BP’s costs over the Gulf of Mexico oil spill soared Monday above three billion dollars, while a giant Taiwanese ship provided hope of revolutionizing on-sea skimming operations.
“The cost of the response to date amounts to approximately 3.12 billion dollars, including the cost of the spill response, containment, relief well drilling, grants to the Gulf states, claims paid, and federal costs,” BP said. The latest estimate is far higher than the 2.65 billion dollars given by the energy firm one week ago.
BP’s share price has collapsed more than 50 percent since the Deepwater Horizon oil rig it leased sank on April 22, two days after a blast that killed 11 workers. After intense pressure from President Barack Obama over the worst ever US environmental disaster, BP agreed last month to suspend its shareholder dividend and create a 20-billion-dollar fund for costs arising from the spill.
BP is also selling non-core assets to raise 10 billion dollars, while international ratings agencies have downgraded the company’s credit worthiness. But Monday, spokesman Robert Wine discredited a Sunday Times report that the company was turning to rival oil groups and sovereign wealth funds from Asia and the oil-rich Middle East to fend off a possible hostile takeover bid.
“We have no current plans to issue new equity,” he told AFP. Nearly a week after Hurricane Alex swept through the region, bad weather continued to hamper the clean-up, keeping smaller skimming vessels tied up in harbors in the affected Gulf states of Mississippi, Alabama and Florida. Skimming and other operations have resumed in calmer seas off the coast of Louisiana, however.
Although there was no direct hit from Alex, this year’s first major Atlantic storm provided a reminder of the urgent need to clean up a disaster surpassed only by Iraqi troops’ deliberate release of crude in Kuwait during the 1991 Gulf War. A major boon to the clean-up effort could come in the form of “A Whale,” a giant ship converted by its Taiwanese owners into what they call the world’s largest oil skimming vessel.
Owners TMT Shipping Offshore say the ship can suck up to 500,000 barrels (21 million gallons) of oily water a day through its “jaws,” a series of vents on the side of the ship. By comparison, more than 500 smaller vessels in 10 weeks have only managed to collect some 671,428 barrels (28.2 million gallons) of oil-water mix between them.
Tests on the “A Whale,” which traveled more than half-way around the world from Taiwan to the Gulf, were ongoing and approval for it to start skimming operations could come as early as Tuesday.

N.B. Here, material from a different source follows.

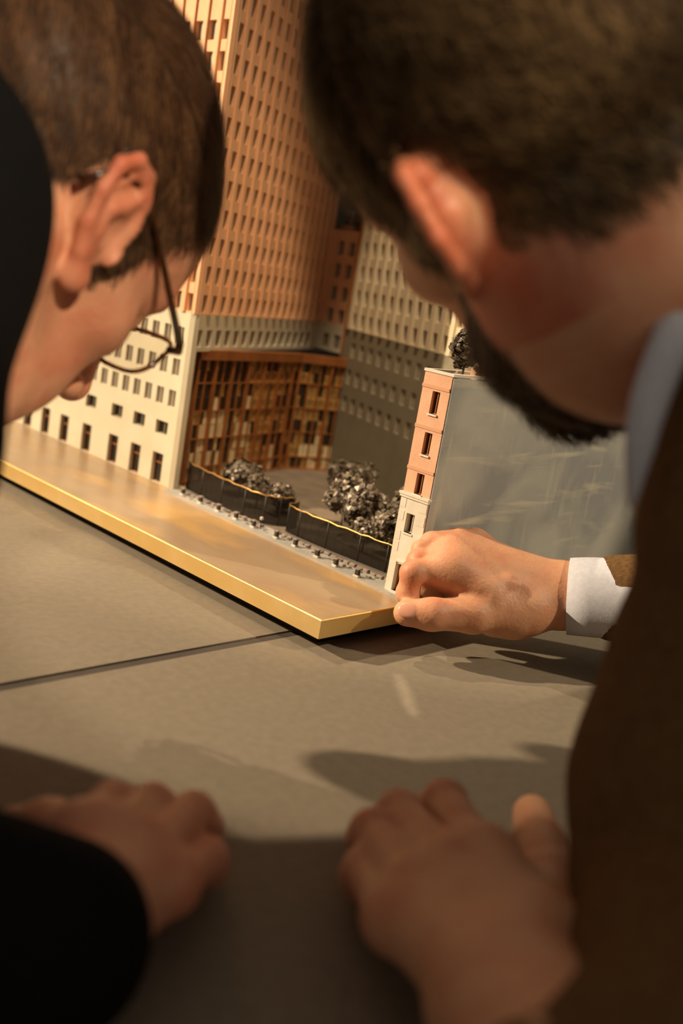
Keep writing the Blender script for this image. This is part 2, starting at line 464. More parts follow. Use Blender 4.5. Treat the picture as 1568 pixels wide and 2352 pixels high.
UP_TOPS = [0.2340 + 0.02925 * k for k in range(12)]
LOW_TOPS = [0.198, 0.1645, 0.131]
HW = 0.0185; WW = 0.0125; TH = 0.006
win_up = window_mesh('window', WW, HW, M['pane'], M['frame'], 2)
win_low = window_mesh('window', 0.0125, 0.0182, M['pane'], M['frame'], 2)
win_sq = window_mesh('window', 0.0215, 0.0145, M['dark_pane'], M['olive'], 2, bar=0.0012)
door_m = window_mesh('street_door', 0.0190, 0.0325, M['dark_pane'], M['mullion'], 1, bar=0.0011, transom=0.66)

def put(name, me, parent, fr, s, z, inset):
    A, u, L, ang = fr
    n = np.array([u[1], -u[0], 0.0])
    P = A + u * s - n * inset
    o = place(name, me, None, parent, (P[0], P[1], z), ang)
    if me.name in PANES:
        q = bpy.data.objects.new('pane', PANES[me.name]); COL.objects.link(q); q.parent = o
    return o

def slab(name, m, parent, fr, s0, s1, z0, z1, out, back=0.0):
    """a strip on a facade standing `out` proud of it"""
    A, u, L, ang = fr
    b = MB(); b.box(s0, s1, -out, back, z0, z1)
    me = mesh_of(name, b.v, b.f); me.materials.append(m)
    return place(name, me, None, parent, (A[0], A[1], 0), ang)

def facade(parent, A, B, cols_up, cols_low, tops_up, tops_low, m_up, m_low, z_tr=0.214, z_top=0.72, z_bot=HB, sq=None, doors=None, sq_top=0.0955, door_top=0.0605, pil=True, hup=HW, wup=WW, low=True):
    fr = frame_of(A, B); L = fr[2]; ang = fr[3]
    holes = [(s - wup / 2, s + wup / 2, t_ - hup, t_) for s in cols_up for t_ in tops_up]
    me = wall_mesh('upper_wall', L, z_tr, z_top, TH, holes, [m_up]); place('upper_wall', me, None, parent, (A[0], A[1], 0), ang)
    for s in cols_up:
        for t_ in tops_up: put('window', win_up, parent, fr, s, t_ - hup, 0.0035)
    if pil:
        cs = sorted(cols_up); d = cs[1] - cs[0]
        pw = d - wup - 0.0030
        for i, s in enumerate([cs[0] - d] + cs):
            x0 = s + d / 2 - pw / 2; x1 = s + d / 2 + pw / 2
            x0 = max(x0, 0.0); x1 = min(x1, L)
            if x1 - x0 < 0.001: continue
            slab('pilaster', m_up, parent, fr, x0, x1, z_tr, z_top, 0.0022)
    if low:
        hl = [(s - 0.00625, s + 0.00625, t_ - 0.0182, t_) for s in cols_low for t_ in tops_low]
        if sq: hl += [(s - 0.01075, s + 0.01075, sq_top - 0.0145, sq_top) for s in sq]
        if doors: hl += [(s - 0.0095, s + 0.0095, door_top - 0.0325, door_top) for s in doors]
        me = wall_mesh('lower_wall', L, z_bot, z_tr, TH, hl, [m_low]); place('lower_wall', me, None, parent, (A[0], A[1], 0), ang)
        for s in cols_low:
            for t_ in tops_low: put('window', win_low, parent, fr, s, t_ - 0.0182, 0.0012)
        for s in (sq or []): put('window', win_sq, parent, fr, s, sq_top - 0.0145, 0.0042)
        for s in (doors or []): put('street_door', door_m, parent, fr, s, door_top - 0.0325, 0.0042)
    return fr

# --- the tower
T0 = (0.1245, 0.357); TE = (0.4450, 0.505); TF = (0.4425, 0.432)
YL = 0.86
tower = thing('tower_building', (0.30, 0.60, HB), 'tall model tower with terracotta upper floors above a cream stone base', 'building')
ys = [0.368 + 0.0218 * k for k in range(22)]
yl = [0.379 + 0.0217 * k for k in range(21)]
sqy = [0.3905, 0.4328, 0.4765, 0.5305, 0.583, 0.6265, 0.67, 0.715, 0.76]
dry = [0.3905, 0.4325, 0.4770, 0.5330, 0.583, 0.6270, 0.67, 0.715, 0.76]
s_of = lambda ylist: [YL - y for y in ylist]
facade(tower, (T0[0], YL), T0, s_of(ys[:8]), s_of(yl[:8]), UP_TOPS[:10], LOW_TOPS, M['orange'], M['cream'], sq=s_of(sqy), doors=s_of(dry))
# windows of the same facade hidden behind the man's head stay joined in one piece
rest = MB()
for y in ys[8:]:
    for t_ in UP_TOPS[:10]: rest.box(T0[0] - 0.0006, T0[0] + 0.001, y - WW / 2, y + WW / 2, t_ - HW, t_)
for y in yl[8:]:
    for t_ in LOW_TOPS: rest.box(T0[0] - 0.0006, T0[0] + 0.001, y - 0.00625, y + 0.00625, t_ - 0.0182, t_)
tag(rest.build('window_rows', M['pane'], tower), kind='stuff')
so = [0.0148 + 0.0217 * k for k in range(16)]
fo = facade(tower, T0, TE, so, [], UP_TOPS[:12], [], M['orange'], M['cream'], low=False)
# stone band over the glass entrance
A, u, L, ang = fo
sb = [0.0140 + 0.0222 * k for k in range(15)]
me = wall_mesh('stone_band', L, 0.1755, 0.214, TH, [(s - 0.0065, s + 0.0065, 0.1800, 0.198) for s in sb], [M['cream']])
place('stone_band', me, None, tower, (A[0], A[1], 0), ang)
for s in sb: put('window', win_low, tower, fo, s, 0.1798, 0.0025)
slab('corner_pier', M['cream'], tower, fo, 0.0, 0.012, HB, 0.1755, 0.0, TH)
# the lower wing closing the courtyard
fw_ = facade(tower, TE, TF, [0.020, 0.0415], [0.020, 0.0415, 0.062], UP_TOPS[:4], [0.2005], M['orange'], M['cream'], z_top=0.342, z_bot=0.178, pil=False)
# body cores and roofs so the blocks are solid from every side
core = MB()
core.prism([(T0[0] + 0.0065, T0[1] + 0.0075), (TE[0] - 0.004, TE[1] + 0.006), (0.47, YL), (T0[0] + 0.0065, YL)], 0.1760, 0.718)
core.build('core', M['dark_pane'], tower)
core = MB()
core.prism([(T0[0] + 0.0065, T0[1] + 0.012), (T0[0] + 0.02, T0[1] + 0.03), (0.17, YL), (T0[0] + 0.0065, YL)], HB, 0.1760)
core.build('core', M['dark_pane'], tower)
rf = MB(); rf.prism([T0, TE, (0.47, YL), (T0[0], YL)], 0.718, 0.726); rf.build('roof', M['roof'], tower)
wr = MB(); wr.prism([TE, TF, (0.52, 0.434), (0.52, 0.55)], 0.335, 0.342); wr.build('roof', M['roof'], tower)
wv = MB(); wv.prism([(0.452, 0.50), (0.452, 0.436), (0.51, 0.436), (0.51, 0.54)], 0.178, 0.335); wv.build('core', M['dark_pane'], tower)
vent = MB(); vent.bbox(0.452, 0.470, 0.480, 0.495, 0.342, 0.362, 0.002); vent.build('roof_vent', M['leafdark'], tower)

# --- glazed wall of the entrance; cream and gold panes are painted reflections
cw = thing('glass_entrance', (0.30, 0.42, HB), 'brown glazed entrance wall with bronze mullions under the stone band', 'glass wall')
random.seed(11)
segs = [((0.150, 0.376), (0.350, 0.428), 13), ((0.350, 0.428), (0.424, 0.408), 5)]
rows_z = [HB + 0.002, 0.046, 0.0625, 0.078, 0.0935, 0.109, 0.1245, 0.140, 0.1535, 0.1660]
pane_cache = {}
col0 = 0
for si, (A_, B_, n) in enumerate(segs):
    fr = frame_of(A_, B_); L = fr[2]; w = L / n
    for i in range(n + 1):
        main = (i % 2 == 0) if si == 0 else (i in (0, 3, 5))
        hw = 0.0016 if main else 0.0008
        slab('mullion', M['mullion'], cw, fr, i * w - hw, i * w + hw, HB + 0.002, 0.168, 0.0030 if main else 0.0012, 0.002)
    for z in rows_z[1:-1:2]:
        slab('transom', M['mullion'], cw, fr, 0, L, z - 0.0005, z + 0.0005, 0.0008, 0.001)
    slab('head_beam', M['mullion'], cw, fr, -0.001, L + 0.001, 0.166, 0.1765, 0.0045, 0.004)
    slab('sill_beam', M['mullion'], cw, fr, 0, L, HB + 0.0012, HB + 0.004, 0.003, 0.002)
    for i in range(n):
        for half in (0, 1):
            sub = w / 2
            cut = random.choice([2, 3, 4, 5, 6]) if col0 + i < 8 else random.choice([0, 0, 1, 2, 3])
            for k in range(len(rows_z) - 1):
                z0, z1 = rows_z[k], rows_z[k + 1]
                if k < cut and random.random() < 0.85: kind = 'curtain'
                elif col0 + i >= 6 and random.random() < 0.5: kind = 'glass_gold'
                else: kind = 'glass_gold' if random.random() < 0.15 else 'glass_dark'
                key = (kind, round(sub, 4), round(z1 - z0, 4))
                if key not in pane_cache:
                    b = MB(); b.box(-sub / 2 + 0.0005, sub / 2 - 0.0005, 0, 0.0008, 0.0003, z1 - z0 - 0.0003)
                    pane_cache[key] = b.mesh('pane', [M[kind]])
                o = put('pane', pane_cache[key], cw, fr, i * w + sub * (half + 0.5), z0, 0.0008)
                o.rotation_euler = (random.uniform(-0.05, 0.05), 0, fr[3] + random.uniform(-0.06, 0.06))
    col0 += n

# --- the long block on the right of the courtyard
G0 = (0.4180, 0.425); G1 = (0.2700, 0.0355)
block = thing('office_block', (0.42, 0.22, HB), 'model office block with beige upper floors and olive-grey lower floors', 'building')
gu = [0.0195 + 0.0228 * k for k in range(17)]
gl = [0.0290 + 0.0246 * k for k in range(15)]
gs = [0.029 + 0.0448 * k for k in range(9)]
fg = frame_of(G0, G1)
facade(block, G0, G1, gu, gl, UP_TOPS[:7], LOW_TOPS, M['beige'], M['olive'], z_top=0.452, sq=None, wup=0.0118)
for i, s in enumerate(gs):
    for tp in (0.0955, 0.061):
        put('window', win_sq, block, fg, s, tp - 0.0145, 0.0003)
n_ = np.array([fg[1][1], -fg[1][0], 0])
bc = MB(); o_ = -n_ * 0.0068
q0 = fg[0] + o_ + fg[1] * 0.002; q1 = fg[0] + fg[1] * (fg[2] - 0.002) + o_
bc.prism([(q0[0], q0[1]), (q1[0], q1[1]), (0.58, 0.036), (0.58, 0.40)], HB + 0.002, 0.450); bc.build('core', M['olive'], block)
bc = MB(); bc.prism([G0, G1, (0.585, 0.0355), (0.585, 0.405)], 0.450, 0.458); bc.build('roof', M['roof'], block)
bc = MB(); bc.prism([(0.418, 0.4255), (0.585, 0.4055), (0.585, 0.4095), (0.418, 0.4295)], HB + 0.002, 0.450); bc.build('end_wall', M['mullion'], block)

# --- the narrow peach house with the blank gable
house = thing('peach_house', (0.2, 0.02, HB), 'narrow peach model house with a blank blue-grey gable beside the hand', 'building')
PX, PY0, PY1, PT = 0.110, 0.0067, 0.0350, 0.2140
fp = frame_of((PX, PY1), (PX, PY0))
pw = [(0.0112, 0.0190, 0.1815, 0.1997), (0.0112, 0.0190, 0.1480, 0.1662), (0.0112, 0.0190, 0.1150, 0.1322)]
me = wall_mesh('peach_front', fp[2], 0.1135, PT, 0.005, pw, [M['peach']]); place('peach_front', me, None, house, (PX, PY1, 0), fp[3])
pl = [(0.0090, 0.0176, 0.0815, 0.0977), (0.0078, 0.0170, HB + 0.003, 0.0540)]
me = wall_mesh('stone_front', fp[2] + 0.0006, HB, 0.1135, 0.006, pl, [M['white_trim']]); place('stone_front', me, None, house, (PX - 0.0008, PY1 + 0.0003, 0), fp[3])
slab('cornice', M['white_trim'], house, fp, -0.0012, fp[2] + 0.0010, 0.1100, 0.1122, 0.0022, 0.002)
slab('cornice', M['white_trim'], house, fp, -0.0018, fp[2] + 0.0014, 0.1122, 0.1142, 0.0030, 0.002)
for z in (0.1700, 0.1352, 0.2030):
    slab('band', M['peach_band'], house, fp, -0.0003, fp[2] - 0.0004, z - 0.0015, z + 0.0012, 0.0006, 0.001)
pwm = window_mesh('window', 0.0078, 0.0182, M['dark_pane'], M['mullion'], 2, bar=0.0009)
for (a, b, z0, z1) in pw:
    o = put('window', pwm, house, fp, (a + b) / 2, z0, 0.0028); o.scale = (1, 1, (z1 - z0) / 0.0182)
    slab('window_sill', M['white_trim'], house, fp, a - 0.001, b + 0.001, z0 - 0.0014, z0, 0.0014, 0.002)
pwm2 = window_mesh('window', 0.0086, 0.0162, M['dark_pane'], M['frame'], 2, bar=0.0008)
put('window', pwm2, house, fp, 0.0133, 0.0815, 0.0028)
slab('window_sill', M['white_trim'], house, fp, 0.0080, 0.0186, 0.0801, 0.0815, 0.0018, 0.002)
pdm = window_mesh('house_door', 0.0092, 0.0235, M['dark_pane'], M['mullion'], 1, bar=0.0011, transom=0.72)
put('house_door', pdm, house, fp, 0.0124, HB + 0.003, 0.0030)
slab('door_step', M['white_trim'], house, fp, 0.0065, 0.0183, HB, HB + 0.003, 0.0030, 0.003)
for s0, s1, z0, z1 in ((0.0062, 0.0078, HB + 0.003, 0.0555), (0.0170, 0.0186, HB + 0.003, 0.0555), (0.0062, 0.0186, 0.0555, 0.0570)):
    slab('door_surround', M['white_trim'], house, fp, s0, s1, z0, z1, 0.0018, 0.001)
for z in (0.0455, 0.0640, 0.0735, 0.0905, 0.1015):   # drafted stone courses
    for a, b in ((0.0, 0.0060), (0.0192, fp[2])):
        slab('stone_course', M['white_trim'], house, fp, a, b, z, z + 0.0080, 0.0011, 0.0005)
HX = 0.60
g = MB(); g.box(PX + 0.0006, HX, PY0 - 0.0012, PY0 + 0.003, HB, PT - 0.001); g.build('gable_wall', M['gable'], house)
g = MB(); g.box(PX + 0.0062, HX, PY1 - 0.003, PY1, HB, PT - 0.001); g.build('back_wall', M['olive'], house)
g = MB(); g.box(PX + 0.0062, HX - 0.001, PY0 + 0.0031, PY1 - 0.0031, HB, PT - 0.010); g.build('core', M['roof'], house)
g = MB()
g.box(PX - 0.0008, PX + 0.0030, PY0 - 0.0014, PY1 + 0.0008, PT, PT + 0.0022)
g.box(PX + 0.0030, HX, PY0 - 0.0014, PY0 + 0.0030, PT, PT + 0.0022)
g.box(PX + 0.0030, HX, PY1 - 0.0030, PY1 + 0.0008, PT, PT + 0.0022)
g.build('parapet', M['white_trim'], house)
g = MB(); g.bbox(0.158, 0.172, 0.014, 0.027, PT - 0.009, PT + 0.016, 0.001); g.build('chimney', M['peach'], house)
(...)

The US Navy’s MZ-3A Airship was expected to reach the Gulf Coast Tuesday to help detect oil, direct skimming vessels and search for wildlife threatened by the thick brown-orange mess.
And officials said disposal units known as Heavy Oil Recovery Devices (HORDs) are “greatly improving” clean-up operations. Up to 1,000 units were expected to be up and running in the coming weeks, with a focus on sucking up thick-heavy oil that has thwarted traditional skimming methods.
The fractured pipe that connected the BP-leased platform to the well a mile (1,600 meters) down on the seafloor has now spewed somewhere between two and four million barrels of oil into the Gulf. The firm’s current containment systems can only capture or flare some 25,000 barrels of oil a day, a number set to double when a third vessel is expected to be in place on Thursday. It will likely be mid-August at the earliest before the ruptured well is permanently capped by injecting mud and cement with the aid of relief wells.